Goal of the exercise ▸
Write each line out again exactly as written.

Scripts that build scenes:
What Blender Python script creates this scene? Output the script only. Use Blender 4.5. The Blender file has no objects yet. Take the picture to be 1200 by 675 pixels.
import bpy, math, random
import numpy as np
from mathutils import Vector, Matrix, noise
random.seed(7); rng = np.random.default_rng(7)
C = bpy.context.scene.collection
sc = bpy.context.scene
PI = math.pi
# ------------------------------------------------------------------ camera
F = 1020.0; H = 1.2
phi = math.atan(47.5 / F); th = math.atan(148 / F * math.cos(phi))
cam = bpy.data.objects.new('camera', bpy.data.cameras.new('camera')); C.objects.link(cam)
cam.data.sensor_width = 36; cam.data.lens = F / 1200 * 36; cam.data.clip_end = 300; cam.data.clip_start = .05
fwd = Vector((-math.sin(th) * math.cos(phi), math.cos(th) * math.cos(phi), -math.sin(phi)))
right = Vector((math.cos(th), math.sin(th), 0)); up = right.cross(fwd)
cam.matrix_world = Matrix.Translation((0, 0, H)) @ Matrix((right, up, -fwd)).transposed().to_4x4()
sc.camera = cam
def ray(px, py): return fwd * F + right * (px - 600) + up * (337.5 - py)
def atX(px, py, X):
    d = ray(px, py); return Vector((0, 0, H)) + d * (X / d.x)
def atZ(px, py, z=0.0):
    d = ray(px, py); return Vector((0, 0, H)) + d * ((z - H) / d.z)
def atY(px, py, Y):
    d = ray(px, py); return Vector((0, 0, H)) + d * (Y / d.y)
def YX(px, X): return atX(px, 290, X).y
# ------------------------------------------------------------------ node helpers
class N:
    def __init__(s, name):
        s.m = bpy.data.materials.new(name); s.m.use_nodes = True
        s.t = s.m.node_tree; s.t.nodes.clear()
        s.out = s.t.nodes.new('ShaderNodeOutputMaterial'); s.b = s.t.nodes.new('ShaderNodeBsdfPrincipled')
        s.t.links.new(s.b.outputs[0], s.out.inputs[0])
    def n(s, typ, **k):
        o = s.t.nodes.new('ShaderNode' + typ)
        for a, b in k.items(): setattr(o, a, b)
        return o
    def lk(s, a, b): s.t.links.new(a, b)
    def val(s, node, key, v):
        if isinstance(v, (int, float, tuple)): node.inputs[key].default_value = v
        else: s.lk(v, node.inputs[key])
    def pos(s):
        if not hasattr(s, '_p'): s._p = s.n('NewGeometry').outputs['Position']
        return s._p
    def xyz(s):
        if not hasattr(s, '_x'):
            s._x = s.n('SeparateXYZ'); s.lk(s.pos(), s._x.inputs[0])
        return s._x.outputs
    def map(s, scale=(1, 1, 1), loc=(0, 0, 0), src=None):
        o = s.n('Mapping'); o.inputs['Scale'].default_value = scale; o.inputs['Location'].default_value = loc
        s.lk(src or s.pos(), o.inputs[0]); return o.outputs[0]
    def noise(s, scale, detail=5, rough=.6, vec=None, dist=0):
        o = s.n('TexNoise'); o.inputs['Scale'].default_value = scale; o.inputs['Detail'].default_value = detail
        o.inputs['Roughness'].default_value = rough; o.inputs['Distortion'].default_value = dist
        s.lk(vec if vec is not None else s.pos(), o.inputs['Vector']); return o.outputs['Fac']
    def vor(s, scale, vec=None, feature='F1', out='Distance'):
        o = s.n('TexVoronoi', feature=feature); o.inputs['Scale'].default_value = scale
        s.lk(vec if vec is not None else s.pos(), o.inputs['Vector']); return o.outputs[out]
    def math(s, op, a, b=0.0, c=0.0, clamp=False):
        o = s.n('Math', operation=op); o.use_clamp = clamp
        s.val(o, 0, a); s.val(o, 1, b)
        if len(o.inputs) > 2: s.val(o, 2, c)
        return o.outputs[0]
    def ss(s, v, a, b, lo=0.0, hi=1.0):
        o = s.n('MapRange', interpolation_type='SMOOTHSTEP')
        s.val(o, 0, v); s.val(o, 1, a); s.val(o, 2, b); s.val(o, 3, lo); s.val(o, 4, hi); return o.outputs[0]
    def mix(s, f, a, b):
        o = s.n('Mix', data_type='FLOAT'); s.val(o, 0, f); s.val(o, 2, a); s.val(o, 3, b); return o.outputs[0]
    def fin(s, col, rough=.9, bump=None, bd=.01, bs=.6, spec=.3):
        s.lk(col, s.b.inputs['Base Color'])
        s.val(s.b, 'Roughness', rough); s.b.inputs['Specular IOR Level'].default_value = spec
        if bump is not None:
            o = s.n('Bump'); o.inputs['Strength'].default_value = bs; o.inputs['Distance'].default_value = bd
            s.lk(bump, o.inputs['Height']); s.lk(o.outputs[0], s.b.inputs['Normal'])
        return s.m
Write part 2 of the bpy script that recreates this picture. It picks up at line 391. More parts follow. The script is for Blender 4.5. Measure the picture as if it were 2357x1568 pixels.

The result ▸
What Blender Python script creates this scene? Output the script only. Use Blender 4.5. The Blender file has no objects yet. Take the picture to be 1200 by 675 pixels.
import bpy, math, random
import numpy as np
from mathutils import Vector, Matrix, noise
random.seed(7); rng = np.random.default_rng(7)
C = bpy.context.scene.collection
sc = bpy.context.scene
PI = math.pi
# ------------------------------------------------------------------ camera
F = 1020.0; H = 1.2
phi = math.atan(47.5 / F); th = math.atan(148 / F * math.cos(phi))
cam = bpy.data.objects.new('camera', bpy.data.cameras.new('camera')); C.objects.link(cam)
cam.data.sensor_width = 36; cam.data.lens = F / 1200 * 36; cam.data.clip_end = 300; cam.data.clip_start = .05
fwd = Vector((-math.sin(th) * math.cos(phi), math.cos(th) * math.cos(phi), -math.sin(phi)))
right = Vector((math.cos(th), math.sin(th), 0)); up = right.cross(fwd)
cam.matrix_world = Matrix.Translation((0, 0, H)) @ Matrix((right, up, -fwd)).transposed().to_4x4()
sc.camera = cam
def ray(px, py): return fwd * F + right * (px - 600) + up * (337.5 - py)
def atX(px, py, X):
    d = ray(px, py); return Vector((0, 0, H)) + d * (X / d.x)
def atZ(px, py, z=0.0):
    d = ray(px, py); return Vector((0, 0, H)) + d * ((z - H) / d.z)
def atY(px, py, Y):
    d = ray(px, py); return Vector((0, 0, H)) + d * (Y / d.y)
def YX(px, X): return atX(px, 290, X).y
# ------------------------------------------------------------------ node helpers
class N:
    def __init__(s, name):
        s.m = bpy.data.materials.new(name); s.m.use_nodes = True
        s.t = s.m.node_tree; s.t.nodes.clear()
        s.out = s.t.nodes.new('ShaderNodeOutputMaterial'); s.b = s.t.nodes.new('ShaderNodeBsdfPrincipled')
        s.t.links.new(s.b.outputs[0], s.out.inputs[0])
    def n(s, typ, **k):
        o = s.t.nodes.new('ShaderNode' + typ)
        for a, b in k.items(): setattr(o, a, b)
        return o
    def lk(s, a, b): s.t.links.new(a, b)
    def val(s, node, key, v):
        if isinstance(v, (int, float, tuple)): node.inputs[key].default_value = v
        else: s.lk(v, node.inputs[key])
    def pos(s):
        if not hasattr(s, '_p'): s._p = s.n('NewGeometry').outputs['Position']
        return s._p
    def xyz(s):
        if not hasattr(s, '_x'):
            s._x = s.n('SeparateXYZ'); s.lk(s.pos(), s._x.inputs[0])
        return s._x.outputs
    def map(s, scale=(1, 1, 1), loc=(0, 0, 0), src=None):
        o = s.n('Mapping'); o.inputs['Scale'].default_value = scale; o.inputs['Location'].default_value = loc
        s.lk(src or s.pos(), o.inputs[0]); return o.outputs[0]
    def noise(s, scale, detail=5, rough=.6, vec=None, dist=0):
        o = s.n('TexNoise'); o.inputs['Scale'].default_value = scale; o.inputs['Detail'].default_value = detail
        o.inputs['Roughness'].default_value = rough; o.inputs['Distortion'].default_value = dist
        s.lk(vec if vec is not None else s.pos(), o.inputs['Vector']); return o.outputs['Fac']
    def vor(s, scale, vec=None, feature='F1', out='Distance'):
        o = s.n('TexVoronoi', feature=feature); o.inputs['Scale'].default_value = scale
        s.lk(vec if vec is not None else s.pos(), o.inputs['Vector']); return o.outputs[out]
    def math(s, op, a, b=0.0, c=0.0, clamp=False):
        o = s.n('Math', operation=op); o.use_clamp = clamp
        s.val(o, 0, a); s.val(o, 1, b)
        if len(o.inputs) > 2: s.val(o, 2, c)
        return o.outputs[0]
    def ss(s, v, a, b, lo=0.0, hi=1.0):
        o = s.n('MapRange', interpolation_type='SMOOTHSTEP')
        s.val(o, 0, v); s.val(o, 1, a); s.val(o, 2, b); s.val(o, 3, lo); s.val(o, 4, hi); return o.outputs[0]
    def mix(s, f, a, b):
        o = s.n('Mix', data_type='FLOAT'); s.val(o, 0, f); s.val(o, 2, a); s.val(o, 3, b); return o.outputs[0]
    def fin(s, col, rough=.9, bump=None, bd=.01, bs=.6, spec=.3):
        s.lk(col, s.b.inputs['Base Color'])
        s.val(s.b, 'Roughness', rough); s.b.inputs['Specular IOR Level'].default_value = spec
        if bump is not None:
            o = s.n('Bump'); o.inputs['Strength'].default_value = bs; o.inputs['Distance'].default_value = bd
            s.lk(bump, o.inputs['Height']); s.lk(o.outputs[0], s.b.inputs['Normal'])
        return s.m
Write part 2 of the bpy script that recreates this picture. It picks up at line 391. More parts follow. The script is for Blender 4.5. Measure the picture as if it were 2357x1568 pixels.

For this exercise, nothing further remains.